-- Begin Material supplied --
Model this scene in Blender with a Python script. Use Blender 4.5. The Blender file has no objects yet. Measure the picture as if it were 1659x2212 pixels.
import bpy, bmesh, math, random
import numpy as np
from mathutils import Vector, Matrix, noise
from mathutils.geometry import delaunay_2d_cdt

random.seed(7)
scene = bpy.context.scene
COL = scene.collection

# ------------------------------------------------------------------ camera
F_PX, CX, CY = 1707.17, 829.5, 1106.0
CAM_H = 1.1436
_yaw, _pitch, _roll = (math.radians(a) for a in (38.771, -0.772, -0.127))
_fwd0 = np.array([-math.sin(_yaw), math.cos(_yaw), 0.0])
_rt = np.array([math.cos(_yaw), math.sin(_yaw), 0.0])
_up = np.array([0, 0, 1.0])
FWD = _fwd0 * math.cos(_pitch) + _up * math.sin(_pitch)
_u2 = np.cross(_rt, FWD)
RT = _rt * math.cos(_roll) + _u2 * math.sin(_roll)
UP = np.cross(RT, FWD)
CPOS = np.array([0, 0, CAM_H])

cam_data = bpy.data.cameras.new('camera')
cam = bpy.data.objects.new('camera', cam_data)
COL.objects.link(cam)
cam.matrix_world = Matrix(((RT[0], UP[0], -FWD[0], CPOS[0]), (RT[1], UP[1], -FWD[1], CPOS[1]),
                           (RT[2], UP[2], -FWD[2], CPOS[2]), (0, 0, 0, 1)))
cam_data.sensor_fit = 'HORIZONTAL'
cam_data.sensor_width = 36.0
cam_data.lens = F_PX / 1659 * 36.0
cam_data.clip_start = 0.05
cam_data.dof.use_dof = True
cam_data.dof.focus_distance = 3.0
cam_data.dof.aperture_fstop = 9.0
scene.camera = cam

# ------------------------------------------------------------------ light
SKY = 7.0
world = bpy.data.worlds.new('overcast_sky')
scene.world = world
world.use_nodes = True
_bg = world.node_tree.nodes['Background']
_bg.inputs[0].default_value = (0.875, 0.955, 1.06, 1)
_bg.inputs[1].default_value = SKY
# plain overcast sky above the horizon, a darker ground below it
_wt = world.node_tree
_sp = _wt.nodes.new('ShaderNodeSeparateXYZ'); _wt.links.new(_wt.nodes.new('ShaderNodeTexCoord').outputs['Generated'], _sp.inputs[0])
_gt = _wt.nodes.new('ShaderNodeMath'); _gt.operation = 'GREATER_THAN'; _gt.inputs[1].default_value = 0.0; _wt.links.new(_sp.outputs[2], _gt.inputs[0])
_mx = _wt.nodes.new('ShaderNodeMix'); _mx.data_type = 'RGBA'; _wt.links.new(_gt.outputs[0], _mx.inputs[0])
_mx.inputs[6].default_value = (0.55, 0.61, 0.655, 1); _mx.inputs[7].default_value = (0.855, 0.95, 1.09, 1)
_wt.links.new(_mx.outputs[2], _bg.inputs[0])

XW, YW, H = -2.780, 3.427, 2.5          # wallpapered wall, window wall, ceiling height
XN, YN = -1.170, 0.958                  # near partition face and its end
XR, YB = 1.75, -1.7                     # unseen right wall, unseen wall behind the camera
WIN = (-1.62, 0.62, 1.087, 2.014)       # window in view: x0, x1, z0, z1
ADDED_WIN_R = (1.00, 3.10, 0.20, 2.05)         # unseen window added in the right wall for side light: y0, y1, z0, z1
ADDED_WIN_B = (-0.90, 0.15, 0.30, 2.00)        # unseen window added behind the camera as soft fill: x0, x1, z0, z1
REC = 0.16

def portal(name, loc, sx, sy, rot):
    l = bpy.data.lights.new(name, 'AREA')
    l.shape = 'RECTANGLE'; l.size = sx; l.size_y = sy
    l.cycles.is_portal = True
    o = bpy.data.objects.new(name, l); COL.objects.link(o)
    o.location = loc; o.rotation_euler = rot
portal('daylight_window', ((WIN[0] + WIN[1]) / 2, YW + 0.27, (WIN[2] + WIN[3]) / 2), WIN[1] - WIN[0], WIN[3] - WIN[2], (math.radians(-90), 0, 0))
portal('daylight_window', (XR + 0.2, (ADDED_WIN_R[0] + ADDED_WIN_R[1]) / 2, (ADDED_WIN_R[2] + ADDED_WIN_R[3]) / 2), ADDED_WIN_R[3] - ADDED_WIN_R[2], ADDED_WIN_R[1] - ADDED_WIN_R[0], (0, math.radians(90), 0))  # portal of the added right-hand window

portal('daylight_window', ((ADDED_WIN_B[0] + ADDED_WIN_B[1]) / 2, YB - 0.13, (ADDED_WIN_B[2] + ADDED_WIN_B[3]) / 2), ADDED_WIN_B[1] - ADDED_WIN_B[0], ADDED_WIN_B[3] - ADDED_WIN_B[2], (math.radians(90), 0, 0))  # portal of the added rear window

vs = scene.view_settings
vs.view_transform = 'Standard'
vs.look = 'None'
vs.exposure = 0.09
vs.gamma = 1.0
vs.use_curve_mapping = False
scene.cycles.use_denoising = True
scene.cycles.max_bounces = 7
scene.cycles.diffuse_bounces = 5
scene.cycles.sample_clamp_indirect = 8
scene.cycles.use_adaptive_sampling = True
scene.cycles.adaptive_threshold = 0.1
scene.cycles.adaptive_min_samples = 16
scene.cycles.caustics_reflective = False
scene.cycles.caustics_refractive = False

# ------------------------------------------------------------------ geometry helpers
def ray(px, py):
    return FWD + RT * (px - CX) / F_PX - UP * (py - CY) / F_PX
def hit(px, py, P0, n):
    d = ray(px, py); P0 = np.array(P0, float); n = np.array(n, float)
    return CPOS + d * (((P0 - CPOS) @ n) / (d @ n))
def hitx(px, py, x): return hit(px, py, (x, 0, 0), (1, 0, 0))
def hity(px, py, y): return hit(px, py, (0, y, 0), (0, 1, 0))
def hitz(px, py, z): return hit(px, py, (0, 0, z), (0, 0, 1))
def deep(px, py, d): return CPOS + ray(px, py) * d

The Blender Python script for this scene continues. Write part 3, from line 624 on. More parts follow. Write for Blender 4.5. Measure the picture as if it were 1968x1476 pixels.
-- End Material supplied --
- _Task to carry out_
Repeat the material word for word from its opening line up to and including the line containing "COL = scene.collection".

- _Exercise response_
Model this scene in Blender with a Python script. Use Blender 4.5. The Blender file has no objects yet. Measure the picture as if it were 1659x2212 pixels.
import bpy, bmesh, math, random
import numpy as np
from mathutils import Vector, Matrix, noise
from mathutils.geometry import delaunay_2d_cdt

random.seed(7)
scene = bpy.context.scene
COL = scene.collection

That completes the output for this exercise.